- Stored data

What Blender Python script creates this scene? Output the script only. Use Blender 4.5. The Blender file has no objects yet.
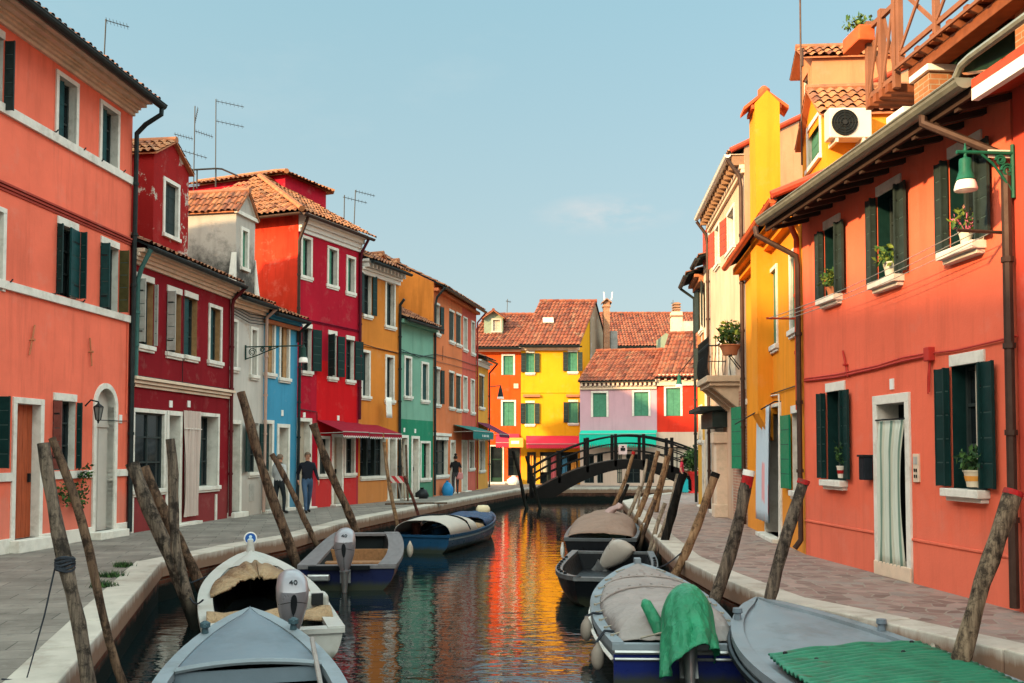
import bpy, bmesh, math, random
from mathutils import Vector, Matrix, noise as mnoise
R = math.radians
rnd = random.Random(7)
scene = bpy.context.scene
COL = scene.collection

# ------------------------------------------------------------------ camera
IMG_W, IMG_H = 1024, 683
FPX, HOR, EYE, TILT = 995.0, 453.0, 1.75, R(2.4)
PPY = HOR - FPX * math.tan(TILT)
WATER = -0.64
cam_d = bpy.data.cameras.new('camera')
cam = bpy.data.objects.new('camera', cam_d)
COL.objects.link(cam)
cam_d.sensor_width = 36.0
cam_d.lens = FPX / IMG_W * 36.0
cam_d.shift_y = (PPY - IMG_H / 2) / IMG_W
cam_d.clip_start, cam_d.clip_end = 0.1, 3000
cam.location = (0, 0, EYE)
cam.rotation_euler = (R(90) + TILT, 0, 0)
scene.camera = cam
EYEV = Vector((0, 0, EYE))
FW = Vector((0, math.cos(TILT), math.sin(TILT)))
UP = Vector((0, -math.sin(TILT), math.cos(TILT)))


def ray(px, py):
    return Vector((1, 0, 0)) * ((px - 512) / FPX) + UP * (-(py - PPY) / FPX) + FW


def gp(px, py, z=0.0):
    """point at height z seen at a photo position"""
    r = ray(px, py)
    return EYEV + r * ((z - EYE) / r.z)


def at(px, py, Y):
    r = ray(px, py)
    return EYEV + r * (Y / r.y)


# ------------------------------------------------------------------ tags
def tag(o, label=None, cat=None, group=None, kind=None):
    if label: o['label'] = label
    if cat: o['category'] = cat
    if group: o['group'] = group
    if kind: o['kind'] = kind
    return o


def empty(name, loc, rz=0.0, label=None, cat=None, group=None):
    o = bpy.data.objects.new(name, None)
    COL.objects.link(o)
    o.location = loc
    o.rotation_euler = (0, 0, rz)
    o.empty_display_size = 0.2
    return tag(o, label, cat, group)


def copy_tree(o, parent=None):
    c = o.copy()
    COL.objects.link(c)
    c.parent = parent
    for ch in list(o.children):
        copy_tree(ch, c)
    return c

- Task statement
Skip the pictures and restate exactly the lines from the beginning of the listing to the line with "COL = scene.collection", that line included.

- Exercise result
What Blender Python script creates this scene? Output the script only. Use Blender 4.5. The Blender file has no objects yet.
import bpy, bmesh, math, random
from mathutils import Vector, Matrix, noise as mnoise
R = math.radians
rnd = random.Random(7)
scene = bpy.context.scene
COL = scene.collection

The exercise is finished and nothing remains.